Radiation preparednessBetter decisions during a radiological emergency

Published 20 July 2018

Whether a catastrophe is natural or man-made, emergency managers need to respond quickly with the optimal solution. Making decisions on the fly can be difficult, which is why significant planning must go into a disaster response strategy. Many conversations need to happen, and they need to cover a range of possible scenarios. The Radiation Decontamination tool Rad Decon was developed to facilitate those very discussions during a radiological emergency.

The Fukushima Daiichi nuclear power plant accident on 11 March 2011 resulted in public misconception that radioactive fallout would impact the west coast of the United States.

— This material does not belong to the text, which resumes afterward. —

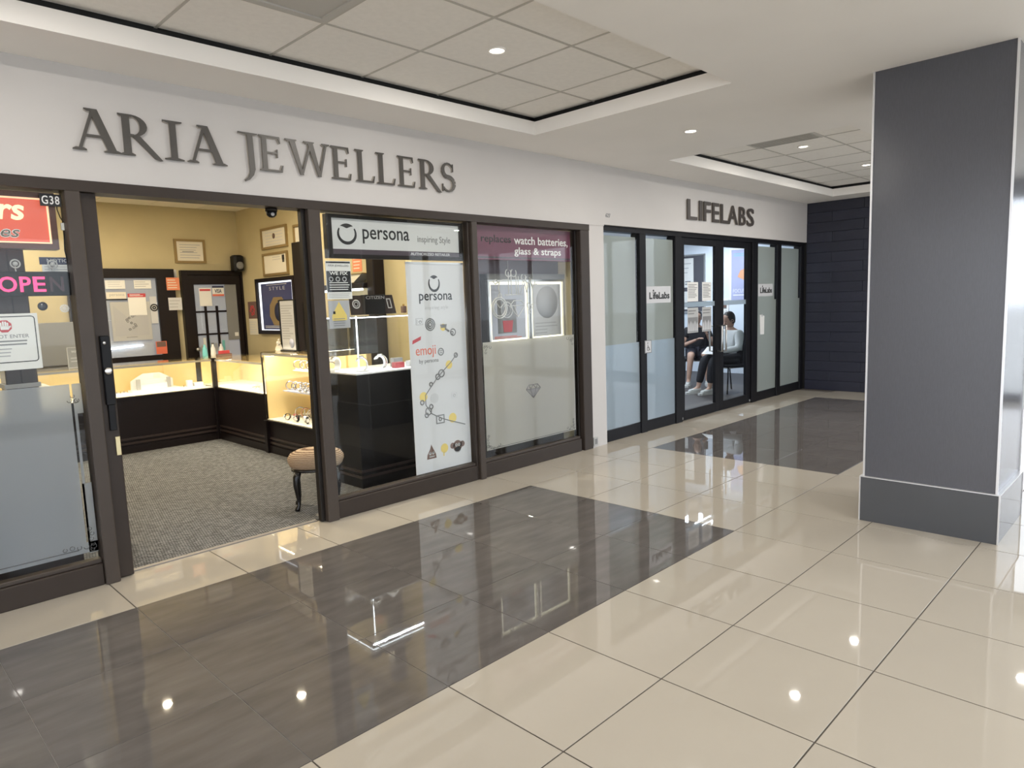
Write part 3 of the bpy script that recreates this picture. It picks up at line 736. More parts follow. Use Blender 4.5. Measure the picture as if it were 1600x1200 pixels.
B(2.775, 2.93, YB-.058, YB-.0565, 1.86, 1.885).build('band', 'print_navy', t); B(2.775, 2.93, YB-.058, YB-.0565, 1.75, 1.775).build('band', 'print_orange', t); text('lettering', 'VISA', (2.805, 2.90, 1.79, 1.845), ('y', YB-.0565), 'print_navy', t, bold=.02)
# framed certificates
def framed(name, label, plane, u0, u1, z0, z1, inner, fm='frame_gold', fw=.03, th=.025):
    ax, c = plane; a, b = min(u0, u1), max(u0, u1)
    t = thing(name, label, 'picture frame', ((a+b)/2, c, z0) if ax == 'y' else (c, (a+b)/2, z0))
    def bx(mb, p, q, zz0, zz1, d0, d1):
        return mb.box(p, q, c-d1, c-d0, zz0, zz1) if ax == 'y' else mb.box(c-d1, c-d0, p, q, zz0, zz1)
    mb = MB()
    for q in ((a, a+fw, z0, z1), (b-fw, b, z0, z1), (a+fw, b-fw, z0, z0+fw), (a+fw, b-fw, z1-fw, z1)): bx(mb, *q, 0, th)
    mb.build('frame', fm, t); bx(MB(), a+fw, b-fw, z0+fw, z1-fw, 0, th*.4).build('sheet', inner, t)
    return t, (('y', c-th*.4) if ax == 'y' else ('x', c-th*.4))
t, pl = framed('certificate', 'gold framed certificate alone on the beige back wall', ('y', YB), 2.35, 2.745, 2.185, 2.495, 'paper_warm')
lines('lettering', 6, (2.42, 2.68, 2.24, 2.44), pl, 'print_midgrey', t, fill=.25); lines('lettering', 1, (2.45, 2.62, 2.325, 2.345), pl, 'print_grey', t)
t, pl = framed('certificate', 'gold framed certificate with a red seal, upper of two on the side wall', ('x', XR), 6.66, 5.97, 2.315, 2.585, 'paper_warm')
lines('lettering', 5, (6.55, 6.08, 2.35, 2.54), pl, 'print_lightgrey', t, fill=.2); MB().lathe([(.035, 0), (.035, -.003), (0, -.003)], (pl[1], 6.32, 2.47), 12, 'x').build('seal', 'print_brown', t)
t, pl = framed('certificate', 'gold framed certificate with a black ribbon, lower of two on the side wall', ('x', XR), 6.66, 5.99, 1.975, 2.265, 'paper_warm')
lines('lettering', 2, (6.4, 6.15, 2.16, 2.22), pl, 'print_midgrey', t, fill=.2); MB().box(pl[1]-.003, pl[1], 6.08, 6.14, 2.16, 2.22).box(pl[1]-.003, pl[1], 6.085, 6.105, 2.13, 2.16).box(pl[1]-.003, pl[1], 6.115, 6.135, 2.13, 2.16).build('ribbon', 'print_black', t)
t, pl = framed('certificate', 'framed certificate half hidden by the entrance jamb', ('x', XR), 5.80, 5.35, 2.30, 2.55, 'paper_warm')
t, pl = framed('lit_poster', 'dark framed backlit navy watch poster reading STYLE', ('x', XR), 6.87, 5.82, 1.225, 1.95, 'lightbox_cool', 'espresso', .05, .05)
B(XR-.024, XR-.020, 5.93, 6.755, 1.285, 1.88).build('poster_sheet', 'poster_navy', t)
text('lettering', 'STYLE', (6.52, 6.10, 1.79, 1.835), ('x', XR-.024), 'print_midgrey', t, sp=1.3); lines('lettering', 1, (6.6, 6.05, 1.855, 1.866), ('x', XR-.024), 'print_white', t, rag=0)
wt = MB(); pp = [(6.42, 1.70), (6.20, 1.70), (6.05, 1.58), (6.03, 1.45), (6.10, 1.34), (6.45, 1.34), (6.55, 1.46), (6.53, 1.60)]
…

State and local emergency managers did not have an effective way to communicate or project the effects, which led to disparate reporting and conflicting messages conveyed by the media.

The Federal Emergency Management Agency (FEMA) identified the need for a systematic platform where technically accurate and decision-making information could be easily shared across state, municipal and tribal jurisdictions. They contacted the Department of Homeland Security (DHS) Science and Technology Directorate (S&T) – DHS’s research and development arm – for assistance.

S&T says that that partnership has grown beneficially for both organizations and generated numerous success stories. Since 2015, S&T’s National Urban Security Technology Laboratory (NUSTL), a testing and evaluation laboratory with a first responder focus located in New York City, has worked with RadResponder, a multi-function online network for emergency managers, first responders and radiation subject matter experts.

RadResponder is identified in the 2016 Nuclear Radiological Incident Annex as the national system for radiation data aggregation and is considered the standard resource for giving emergency managers a common operating picture, whether planning for the future or monitoring radiation in real time. Groups and individuals involved in radiation response can request to create an online account and become part of this network, which currently includes thousands of organizations and individual first responders.

“RadResponder builds capabilities for state and local response and connects them with federal assets from FEMA, the Environmental Protection Agency (EPA) and the Department of Energy (DOE),” said Ben Stevenson, an S&T Program Manager located at NUSTL.

While FEMA owns RadResponder, S&T, EPA and DOE have supported the development of some tools within the network. In January 2018, FEMA adopted the Radiation Decontamination tool (Rad Decon), developed by S&T and the EPA, into the system. Its developers refer to it as a “discussion support” tool meant to provide executive decision makers and subject matter experts a common information source to draw from in disaster preparation.